We got the call on Monday. Our grandkids needed a lift. It was a “snow day.” The school board had cancelled bus transportation, but with the schools still open, we were on deck to drive three of them to school. So, when we arrived, it was the wintertime routine of organizing boots, snow jackets, snow pants, hats and gloves. If you recall, despite the snowfall, that morning dawned sunny, so we got the usual…
“We don’t need snow pants,” they said. “Look how sunny it is!”
“It’s deceiving,” I said. And I thought to myself, “Does any kid understand what ‘deceiving’ means? Not likely.”
Anyway, I unwisely resorted to seniority. “Snow pants on because I say so.” I suppose I could have used statistics to make my point: “Do you know that more than 30 people died in Switzerland in avalanches last winter?” Not many avalanches around here, come to think of it.
Or, how about: “In 2016, there were 3.6 times the total deaths in the snow than all other hazards combined.” Do I even understand what that means? No. Maybe don’t use statistics. Try an anecdote-based means to prove that winter is more dangerous than it looks, that it’s, ah, deceptive.
Part of my rationale for snow being deceptive, comes from personal experience.

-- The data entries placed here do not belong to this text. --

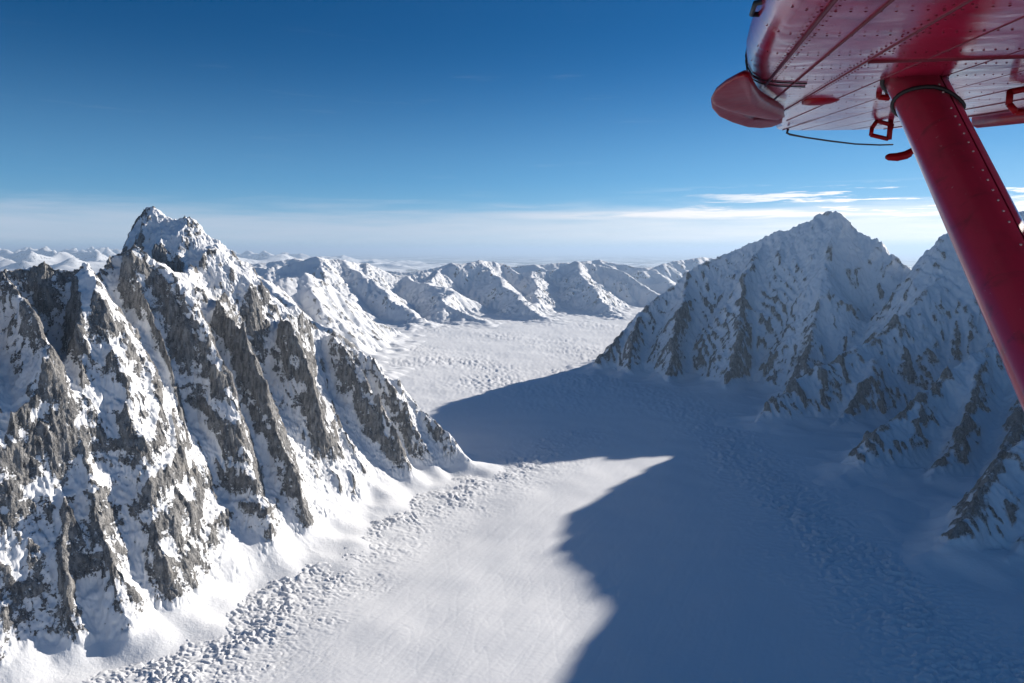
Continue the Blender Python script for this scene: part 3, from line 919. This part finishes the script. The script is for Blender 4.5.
# ------------------------------------------------------------------ air, sky, sun, camera
def build_haze():
    m = bpy.data.materials.new('haze_air'); m.use_nodes = True
    nt = m.node_tree; nt.nodes.clear()
    out = nt.nodes.new('ShaderNodeOutputMaterial')
    v = nt.nodes.new('ShaderNodeVolumePrincipled')
    v.inputs['Color'].default_value = (.56, .75, 1.0, 1)
    v.inputs['Density'].default_value = 1.25e-5
    v.inputs['Anisotropy'].default_value = .25
    nt.links.new(v.outputs[0], out.inputs['Volume'])
    bm = bmesh.new(); bmesh.ops.create_cube(bm, size=1.0)
    me = bpy.data.meshes.new('haze'); bm.to_mesh(me); bm.free()
    me.materials.append(m)
    o = bpy.data.objects.new('haze', me); link(o)
    lo, hi = -H - 480.0, 760.0
    o.scale = (790000, 790000, hi - lo); o.location = (0, 0, (lo + hi) / 2)
    o['kind'] = 'stuff'; o['label'] = 'thin blue haze in the air over the mountains'


build_haze()

w = bpy.data.worlds.new('World'); scene.world = w; w.use_nodes = True
nt = w.node_tree
bg = nt.nodes['Background']
sky = nt.nodes.new('ShaderNodeTexSky'); sky.sky_type = 'NISHITA'
sky.sun_disc = False
sky.sun_elevation = SUN_EL; sky.sun_rotation = SUN_AZ
sky.altitude = 3000; sky.air_density = 1.05; sky.dust_density = .6; sky.ozone_density = 4.5
tc = nt.nodes.new('ShaderNodeTexCoord')
sep = nt.nodes.new('ShaderNodeSeparateXYZ'); nt.links.new(tc.outputs['Generated'], sep.inputs[0])
x, y, z = sep.outputs
el = math_n(nt, 'MULTIPLY', math_n(nt, 'ARCSINE', z), 57.2958)
az = math_n(nt, 'MULTIPLY', math_n(nt, 'ARCTAN2', x, y), 57.2958)
comb = nt.nodes.new('ShaderNodeCombineXYZ')
nt.links.new(math_n(nt, 'MULTIPLY', az, .085), comb.inputs[0]); nt.links.new(math_n(nt, 'MULTIPLY', el, 1.15), comb.inputs[1])
n_a = noise_n(nt, comb.outputs[0], 1.0, 6, .6, .3)
comb2 = nt.nodes.new('ShaderNodeCombineXYZ')
nt.links.new(math_n(nt, 'MULTIPLY', az, .16), comb2.inputs[0]); nt.links.new(math_n(nt, 'MULTIPLY', el, 2.6), comb2.inputs[1]); comb2.inputs[2].default_value = 4.7
n_b = noise_n(nt, comb2.outputs[0], 1.0, 6, .62, .2)
# a thin veil of stratus low over the horizon, brighter towards the sun
top = math_n(nt, 'ADD', el, math_n(nt, 'MULTIPLY', math_n(nt, 'SUBTRACT', n_a, .5), 3.6))
veil = math_n(nt, 'MULTIPLY', math_n(nt, 'SUBTRACT', 1.0, smooth(nt, top, 1.6, 4.3)), math_n(nt, 'ADD', .55, math_n(nt, 'MULTIPLY', n_b, .6)))
wisp = math_n(nt, 'MULTIPLY', math_n(nt, 'MULTIPLY', smooth(nt, n_b, .52, .62), smooth(nt, az, 6, 26)),
              math_n(nt, 'MULTIPLY', smooth(nt, el, 2.2, 3.2), math_n(nt, 'SUBTRACT', 1.0, smooth(nt, el, 4.0, 5.2))))
thin = math_n(nt, 'MULTIPLY', math_n(nt, 'MULTIPLY', smooth(nt, n_a, .60, .78), .07), math_n(nt, 'MULTIPLY', smooth(nt, el, 3, 5), math_n(nt, 'SUBTRACT', 1.0, smooth(nt, el, 12, 20))))
sunward = smooth(nt, az, -16, 46)
pale = math_n(nt, 'MULTIPLY', math_n(nt, 'POWER', math_n(nt, 'SUBTRACT', 1.0, smooth(nt, el, -2, 19)), 1.5), math_n(nt, 'ADD', .5, math_n(nt, 'MULTIPLY', sunward, .42)))
bell = math_n(nt, 'MULTIPLY', smooth(nt, el, 2.35, 2.85), math_n(nt, 'SUBTRACT', 1.0, smooth(nt, el, 2.9, 3.35)))
streak = math_n(nt, 'MULTIPLY', math_n(nt, 'MULTIPLY', bell, smooth(nt, n_a, .36, .55)), math_n(nt, 'MULTIPLY', smooth(nt, az, -8, 10), .75))
wisp = math_n(nt, 'ADD', wisp, streak)
veil = math_n(nt, 'MULTIPLY', veil, math_n(nt, 'ADD', .35, math_n(nt, 'MULTIPLY', smooth(nt, el, .0, 1.1), .65)))
f = math_n(nt, 'ADD', math_n(nt, 'MULTIPLY', veil, .75), math_n(nt, 'ADD', wisp, thin), clamp=True)
ccol = mix_c(nt, sunward, (8.2, 8.9, 10.4), (20.0, 18.8, 17.4))
hs = nd(nt, 'ShaderNodeHueSaturation', Hue=.501, Saturation=1.5, Value=.9)
nt.links.new(sky.outputs[0], hs.inputs['Color'])
skyc = mix_c(nt, f, mix_c(nt, pale, hs.outputs[0], (4.4, 8.9, 13.4)), ccol)
nt.links.new(skyc, bg.inputs['Color'])
bg.inputs['Strength'].default_value = .05

sun = bpy.data.lights.new('sun', 'SUN'); sun.energy = 5.0; sun.angle = math.radians(.5); sun.color = (1.0, .93, .84)
so = bpy.data.objects.new('sun', sun); link(so)
sd = Vector((math.sin(SUN_AZ) * math.cos(SUN_EL), math.cos(SUN_AZ) * math.cos(SUN_EL), math.sin(SUN_EL)))
so.rotation_euler = sd.to_track_quat('Z', 'Y').to_euler()

cam = bpy.data.cameras.new('camera'); cam.lens = 24; cam.sensor_width = 36; cam.clip_start = .05; cam.clip_end = 1.2e6
co = bpy.data.objects.new('camera', cam); link(co)
co.location = (0, 0, 0); co.rotation_euler = (math.radians(90) - PITCH, 0, 0)
scene.camera = co
scene.view_settings.view_transform = 'Standard'; scene.view_settings.look = 'None'
scene.view_settings.exposure = 0.6; scene.view_settings.gamma = 1.0
scene.cycles.use_denoising = True
scene.cycles.max_bounces = 6; scene.cycles.diffuse_bounces = 1; scene.cycles.glossy_bounces = 3; scene.cycles.volume_bounces = 0
scene.render.film_transparent = False
print('script', time.time() - T0)
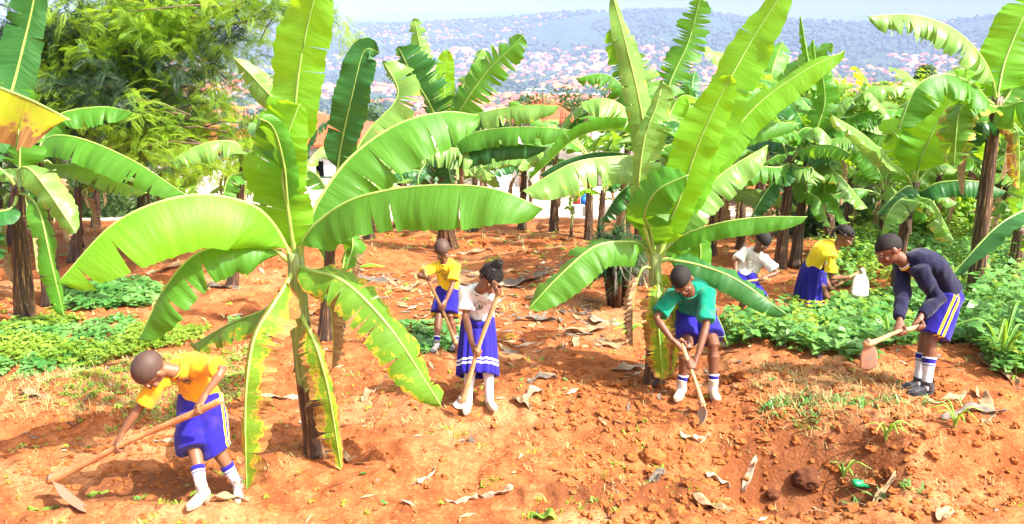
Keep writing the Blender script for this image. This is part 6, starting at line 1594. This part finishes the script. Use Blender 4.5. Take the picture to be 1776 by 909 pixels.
# spiky bush behind the middle plant
def spiky_bush():
    g = G(1078, 545); g.y += .4; g.z = gz(g.x, g.y); root = thing('spiky_bush', g, 'dark spiky strap-leaved bush behind and left of the middle banana plant', 'bush'); rr = random.Random(5)
    V_, F_ = [], []; DV, DF = [], []; sm = MB()
    for q in range(15):
        a = rr.random()*6.28; r = rr.uniform(0, .34); hgt = rr.uniform(.45, 1.0); c = g+Vector((math.cos(a)*r, math.sin(a)*r, hgt))
        tube(sm, [g+Vector((math.cos(a)*r*.4, math.sin(a)*r*.4, -.02)), c], [.03, .022], 7)
        for k in range(62):
            th = rr.random()*6.28; el = rr.uniform(-.35, 1.3); L = rr.uniform(.26, .46); d = Vector((math.cos(th)*math.cos(el), math.sin(th)*math.cos(el), math.sin(el))); s = Vector((-math.sin(th), math.cos(th), 0))*.013
            o = c-Vector((0, 0, rr.random()*.30)); low = el < -.05 and rr.random() < .6
            A, F2 = (DV, DF) if low else (V_, F_); b = len(A)
            for i in range(6):
                t = i/5; p = o+d*L*t-Vector((0, 0, .5*L*t*t)); w = (1-t)**.7 if t > .2 else 1; A += [tuple(p-s*w), tuple(p+s*w+Vector((0, 0, .003)))]
            F2 += [(b+2*i, b+2*i+1, b+2*i+3, b+2*i+2) for i in range(5)]
    build('stem', sm, M['stem_dark'], root)
    for A, F2, m, nm in ((V_, F_, 'strap_dark', 'foliage'), (DV, DF, 'dry_grey', 'dead_foliage')):
        mb = MB(); mb.v = A; mb.f = F2; mb.m = [0]*len(F2); mb.uv = [(0, 0)]*len(A); build(nm, mb, M[m], root, smooth=False)
spiky_bush()
# maize-like leaves at the right edge
def blade_plant(px, py, n, L, lab, seed, mat='leaf_bright', w=.03, group='grassy plants among the vines'):
    g = G(px, py); root = thing('maize_plant', g, lab, 'plant', group); rr = random.Random(seed)
    for k in range(n):
        a = rr.random()*6.28; h = Vector((math.cos(a), math.sin(a), 0)); l = L*rr.uniform(.7, 1.1)
        pts = [g, g+h*.10*l+Vector((0, 0, .4*l)), g+h*.35*l+Vector((0, 0, .68*l)), g+h*.75*l+Vector((0, 0, .55*l))]
        make_leaf(root, pts, w, w, 25, 25, seed=seed*9+k, t0=.05, tears=0, mat=mat, rib=.004, wave=.006)
    mb = MB(); tube(mb, [g, g+Vector((0, 0, .4*L))], [.012, .008], 7); build('stem', mb, M['petiole'], root)
blade_plant(1735, 640, 7, .8, 'tall grassy plant with arching leaves right of the boy in navy', 1, 'leaf', .022)
blade_plant(1540, 600, 7, .45, 'small grassy clump under the navy boy hoe', 3, w=.016)
blade_plant(1462, 835, 5, .25, 'single young shoot left of the green bottle', 4, w=.010)
blade_plant(1535, 770, 7, .28, 'grassy sprig on the pit side', 5, w=.009)
blade_plant(1655, 745, 7, .28, 'grassy sprig below the navy boy shoes, right', 6, w=.010)
blade_plant(1090, 590, 8, .30, 'small leafy sprout left of the middle plant foot', 7, w=.022)
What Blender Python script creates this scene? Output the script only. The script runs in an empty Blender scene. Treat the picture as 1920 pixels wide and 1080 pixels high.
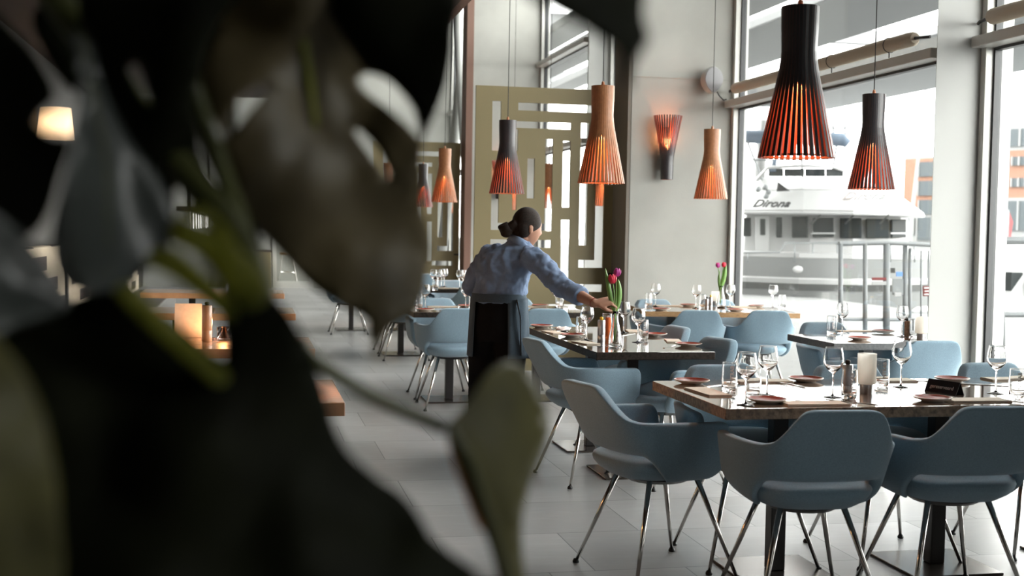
import bpy, bmesh, math, random
from mathutils import Vector, Matrix, noise
from mathutils.geometry import delaunay_2d_cdt
random.seed(7)
PI = math.pi
scene = bpy.context.scene
COL = scene.collection

# ------------------------------------------------------------------ camera
FPX, YAW, PITCH, ROLL, CAMH = 2350.0, .2096, .0466, .0174, 1.383
_f = Vector((math.sin(YAW)*math.cos(PITCH), math.cos(YAW)*math.cos(PITCH), -math.sin(PITCH)))
_r = Vector((math.cos(YAW), -math.sin(YAW), 0)); _u = _r.cross(_f)
CR = math.cos(ROLL)*_r + math.sin(ROLL)*_u
CU = -math.sin(ROLL)*_r + math.cos(ROLL)*_u
CF = _f
CAM0 = Vector((0, 0, CAMH))
cam_data = bpy.data.cameras.new('camera')
cam = bpy.data.objects.new('camera', cam_data); COL.objects.link(cam)
cam.matrix_world = Matrix(((CR.x, CU.x, -CF.x, 0), (CR.y, CU.y, -CF.y, 0), (CR.z, CU.z, -CF.z, CAMH), (0, 0, 0, 1)))
cam_data.sensor_width = 36
cam_data.lens = FPX/1920*36
cam_data.clip_start = .05; cam_data.clip_end = 400
cam_data.dof.use_dof = True
cam_data.dof.focus_distance = 6.3
cam_data.dof.aperture_fstop = 3.4
scene.camera = cam

def ray(x, y): return CR*((x-960)/FPX) + CU*((540-y)/FPX) + CF
def Pz(x, y, z): d = ray(x, y); return CAM0 + d*((z-CAMH)/d.z)
def PY(x, y, Y): d = ray(x, y); return CAM0 + d*(Y/d.y)
def PX(x, y, X): d = ray(x, y); return CAM0 + d*(X/d.x)
def Pd(x, y, dep): return CAM0 + ray(x, y)*dep

# ------------------------------------------------------------------ sky, exposure, daylight
scene.view_settings.view_transform = 'Standard'
scene.view_settings.look = 'None'
scene.view_settings.gamma = 1
scene.view_settings.use_curve_mapping = False
scene.view_settings.exposure = 2.12
world = bpy.data.worlds.new('overcast_sky'); scene.world = world
world.use_nodes = True
_bg = world.node_tree.nodes['Background']
_bg.inputs[0].default_value = (1.0, .985, .955, 1)
_bg.inputs[1].default_value = 3.6
GLASS_X = 4.62
def portal(name, y0, y1, z0, z1):
    l = bpy.data.lights.new(name, 'AREA'); l.shape = 'RECTANGLE'
    l.size = y1-y0; l.size_y = z1-z0; l.cycles.is_portal = True
    o = bpy.data.objects.new(name, l); COL.objects.link(o)
    o.matrix_world = Matrix(((0, 0, 1, GLASS_X+.12), (1, 0, 0, (y0+y1)/2), (0, 1, 0, (z0+z1)/2), (0, 0, 0, 1)))
    return o

# ------------------------------------------------------------------ materials
MATS = {}
def mat(name, col, rough=.5, metal=0.0, spec=.5, var=0.0, vscale=20.0, bump=0.0, bscale=200.0, emit=None, estr=0.0,
        trans=0.0, sheen=0.0, coat=0.0, stretch=None):
    m = bpy.data.materials.new(name); m.use_nodes = True
    nt = m.node_tree; b = nt.nodes['Principled BSDF']
    b.inputs['Base Color'].default_value = (*col, 1); b.inputs['Roughness'].default_value = rough
    b.inputs['Metallic'].default_value = metal; b.inputs['Specular IOR Level'].default_value = spec
    if sheen: b.inputs['Sheen Weight'].default_value = sheen
    if coat: b.inputs['Coat Weight'].default_value = coat; b.inputs['Coat Roughness'].default_value = .03
    if trans: b.inputs['Transmission Weight'].default_value = trans
    if emit: b.inputs['Emission Color'].default_value = (*emit, 1); b.inputs['Emission Strength'].default_value = estr
    tc = None
    if var or bump:
        tc = nt.nodes.new('ShaderNodeTexCoord')
        mp = nt.nodes.new('ShaderNodeMapping'); nt.links.new(tc.outputs['Object'], mp.inputs[0])
        if stretch: mp.inputs['Scale'].default_value = stretch
    if var:
        n = nt.nodes.new('ShaderNodeTexNoise'); n.inputs['Scale'].default_value = vscale; n.inputs['Detail'].default_value = 5
        nt.links.new(mp.outputs[0], n.inputs['Vector'])
        r = nt.nodes.new('ShaderNodeValToRGB')
        r.color_ramp.elements[0].position = .3; r.color_ramp.elements[1].position = .7
        r.color_ramp.elements[0].color = (*[c*(1-var) for c in col], 1)
        r.color_ramp.elements[1].color = (*[min(1, c*(1+var)) for c in col], 1)
        nt.links.new(n.outputs['Fac'], r.inputs[0]); nt.links.new(r.outputs[0], b.inputs['Base Color'])
    if bump:
        n2 = nt.nodes.new('ShaderNodeTexNoise'); n2.inputs['Scale'].default_value = bscale; n2.inputs['Detail'].default_value = 3
        nt.links.new(mp.outputs[0], n2.inputs['Vector'])
        bp = nt.nodes.new('ShaderNodeBump'); bp.inputs['Strength'].default_value = bump; bp.inputs['Distance'].default_value = .005
        nt.links.new(n2.outputs['Fac'], bp.inputs['Height']); nt.links.new(bp.outputs[0], b.inputs['Normal'])
    MATS[name] = m
    return m

M_fabric = mat('blue_grey_wool', (.24, .35, .43), .85, spec=.2, var=.13, vscale=260, bump=.25, bscale=700, sheen=.25)
M_chrome = mat('chrome_legs', (.62, .60, .57), .16, metal=1)
M_black = mat('black_rubber', (.012, .012, .013), .5)
M_steel_dark = mat('dark_steel', (.045, .042, .042), .35, metal=.6)
M_plate_base = mat('brown_steel_plate', (.10, .085, .075), .22, metal=.7)
M_wood_edge = mat('worn_wood_edge', (.27, .165, .105), .6, var=.5, vscale=60, bump=.5, bscale=120)
M_wood_oak = mat('golden_oak_edge', (.36, .20, .085), .5, var=.35, vscale=30, stretch=(1, 6, 6))
M_wood_dark = mat('dark_wood_edge', (.028, .02, .016), .5, spec=.2, var=.6, vscale=70)
M_wood_grey = mat('grey_wood_edge', (.10, .10, .10), .5, var=.3, vscale=60)
M_concrete = mat('pale_concrete', (.335, .335, .31), .75, spec=.3, var=.07, vscale=2.2, bump=.12, bscale=60)
M_concrete_lt = mat('pale_plaster', (.31, .31, .285), .8, spec=.3, var=.04, vscale=2)
M_white = mat('white_paint', (.40, .405, .39), .5)
M_frame = mat('grey_aluminium_frame', (.50, .50, .47), .4, metal=.2)
M_gasket = mat('black_gasket', (.02, .022, .024), .4)
M_tube = mat('beige_fabric_tube', (.42, .36, .28), .7)
M_olive = mat('olive_lacquer', (.215, .175, .085), .45, var=.05, vscale=300)
M_reveal = mat('brown_grey_reveal', (.16, .14, .115), .6)
M_rustpost = mat('rust_brown_steel', (.16, .085, .06), .55)
M_ceiling = mat('ceiling_grey', (.30, .30, .29), .8)
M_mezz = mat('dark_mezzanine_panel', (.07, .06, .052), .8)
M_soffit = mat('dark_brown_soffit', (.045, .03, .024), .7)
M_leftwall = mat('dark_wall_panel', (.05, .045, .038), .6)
M_birch = mat('birch_slats', (.40, .175, .08), .42, var=.12, vscale=40)
M_walnut_out = mat('black_slats', (.035, .032, .035), .35)
M_walnut_side = mat('red_brown_slat_sides', (.46, .15, .095), .5)
M_bulb = mat('warm_bulb', (1, .8, .6), .4, emit=(1, .42, .14), estr=5)
M_plate_red = mat('terracotta_glaze', (.27, .046, .026), .28, spec=.22)
M_plate_rim = mat('cream_stoneware', (.62, .56, .49), .3)
M_napkin = mat('beige_paper', (.58, .52, .43), .75, var=.05, vscale=50)
M_cutlery = mat('steel_cutlery', (.5, .49, .47), .22, metal=1)
M_brushed = mat('brushed_metal', (.42, .42, .43), .3, metal=.9)
M_frost = None
M_sign = mat('black_sign', (.012, .013, .018), .3)
M_signtext = mat('white_lettering', (.8, .8, .8), .5)
M_orange = mat('orange_glass', (.85, .20, .05), .2, trans=.3)
M_yellow = mat('yellow_knob', (.85, .50, .02), .4)
M_skin = mat('skin', (.40, .205, .135), .5, spec=.35, var=.06, vscale=30)
M_hair = mat('dark_brown_hair', (.016, .009, .006), .55, spec=.18, var=.5, vscale=60, bump=.6, bscale=160, stretch=(1, 1, 4))
M_shirt = mat('blue_chambray', (.185, .25, .375), .85, spec=.15, var=.10, vscale=500, bump=.15, bscale=900)
M_apron = mat('slate_denim', (.065, .09, .115), .85, spec=.15, var=.15, vscale=300)
M_trousers = mat('black_cloth', (.008, .008, .009), .9, spec=.1)
M_tulip_red = mat('red_petal', (.62, .02, .06), .5)
M_tulip_pur = mat('purple_petal', (.42, .03, .24), .5)
M_green = mat('tulip_leaf_green', (.13, .27, .05), .5)
M_speaker = mat('grey_speaker_grille', (.30, .30, .31), .6)
M_cord = mat('black_cord', (.012, .011, .011), .5)

def frost_mat():
    m = mat('frosted_glass', (.86, .84, .78), .6); nt = m.node_tree; t = nt.nodes.new('ShaderNodeBsdfTranslucent'); t.inputs[0].default_value = (.9, .88, .82, 1)
    mx = nt.nodes.new('ShaderNodeMixShader'); mx.inputs[0].default_value = .6
    nt.links.new(nt.nodes['Principled BSDF'].outputs[0], mx.inputs[1]); nt.links.new(t.outputs[0], mx.inputs[2]); nt.links.new(mx.outputs[0], nt.nodes['Material Output'].inputs[0]); return m
M_frost = frost_mat()
def glass_mat(name, tint=(1, 1, 1), rough=0.0, ior=1.45):
    m = bpy.data.materials.new(name); m.use_nodes = True; nt = m.node_tree; nt.nodes.clear()
    o = nt.nodes.new('ShaderNodeOutputMaterial'); g = nt.nodes.new('ShaderNodeBsdfGlass')
    g.inputs['Color'].default_value = (*tint, 1); g.inputs['IOR'].default_value = ior; g.inputs['Roughness'].default_value = rough
    nt.links.new(g.outputs[0], o.inputs[0]); return m
M_glass = glass_mat('clear_glass')
def pane_mat(name, refl=.06, tint=(.97, .985, .98)):
    m = bpy.data.materials.new(name); m.use_nodes = True; nt = m.node_tree; nt.nodes.clear()
    o = nt.nodes.new('ShaderNodeOutputMaterial'); t = nt.nodes.new('ShaderNodeBsdfTransparent'); g = nt.nodes.new('ShaderNodeBsdfGlossy')
    t.inputs[0].default_value = (*tint, 1); g.inputs['Roughness'].default_value = .0
    fr = nt.nodes.new('ShaderNodeFresnel'); ge = nt.nodes.new('ShaderNodeNewGeometry'); mr = nt.nodes.new('ShaderNodeMapRange')
    mr.inputs[3].default_value = 1.45; mr.inputs[4].default_value = 1/1.45; nt.links.new(ge.outputs['Backfacing'], mr.inputs[0]); nt.links.new(mr.outputs[0], fr.inputs[0])
    mu = nt.nodes.new('ShaderNodeMath'); mu.operation = 'MULTIPLY'; mu.inputs[1].default_value = .8; nt.links.new(fr.outputs[0], mu.inputs[0])
    mx = nt.nodes.new('ShaderNodeMixShader'); nt.links.new(mu.outputs[0], mx.inputs[0]); nt.links.new(t.outputs[0], mx.inputs[1]); nt.links.new(g.outputs[0], mx.inputs[2])
    nt.links.new(mx.outputs[0], o.inputs[0]); return m
M_pane = pane_mat('window_pane')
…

Not a very good experience. Back in the 1970s, when my wife and I shared residence with her sister and husband, out in the Saskatchewan countryside, we all lived in a farmhouse about a half-hour’s drive west of Saskatoon. Normally, that half-hour drive was picturesque, peaceful, never threatening … until winter.
Winter in Saskatchewan is – shall I put it nicely – unique. It’s sparked such euphemisms as, “It’s so cold, I had to chisel my dog off a fire hydrant.” Or, the picture of a Saskatchewan snowbank with a sign stuck in it: “Unassembled snowmen for sale. Cheap!” Anyway, during my first winter outside Saskatoon, I had one rule drilled into my head:
“If you skid off the road in winter here on the Prairies,” they warned me, “under no circumstances, should you leave your car!”
Well, one night, driving that stretch west of Saskatoon, I turned north off the highway onto a sideroad in my truck, a truck with four-wheel-drive, I might add, but in those winter conditions even all-wheel drive doesn’t make much difference. Well, that trip home, steering at night along an unlit road through blowing snow where the shoulders disappeared into snowdrifts that disappeared into the horizons gobbled up by the night.
Before long I’d slid off the road in snow up to the hood. No matter what I did – use low gear, shift back and forth, shovel away snow behind the wheels – nothing worked. I was stuck. And there I sat, in hopes either somebody might come along, or my being overdue at the farmhouse might spark some curiosity (in fact, everybody’d gone to bed). After trying everything, I got back in the truck and thought what to do next. And that prairie mantra repeated in my head: “Under no circumstances, should you leave your car!”
But when I looked through the snow, I could see lights, and they looked close enough. “Lights on the Prairies are deceptively close…” somebody had told me. Yes, but I know this road. Those lights were maybe half a kilometre away. I can get there in five or 10 minutes. Yes, but it’s minus-25 (minus-35 with the wind chill) out there. Damn it! I’d been sitting there over an hour and though the truck was still running, the gas tank was nearly empty.
I’m going to make a dash for it for those farm lights. Well, it took me nearly 30 minutes to make it that far. I was nearly frozen. But the family was there and answered my banging on the door. And they called my family to come and pick me up. I came as close as to disappearing into a snowdrift, succumbing to frostbite in the wind chill, or freezing to death on a doorstep where nobody was home, as I care to admit. In every way, the conditions were deadly deceptive.
Perhaps wisely I chose not to tell the grandkids about my off-road winter experience the other morning. At least not yet. Actually, my convincer was as plain as the nose on our nearly frozen faces. One of the grandkids, that morning, was returning the classroom hamster after taking care for it over the weekend. Dutifully, our grandson had a blanket over the hamster cage, to keep “Olive” warm. I could have told them, “See, the hamster’s got a winter covering on. So should you.”
And if I’d told the kids about my dumb dash through a prairie snowdrift in the 1970s, they’d have correctly told me that Olive the hamster has more brains than I did. And on that night’s misadventure, they’d be right.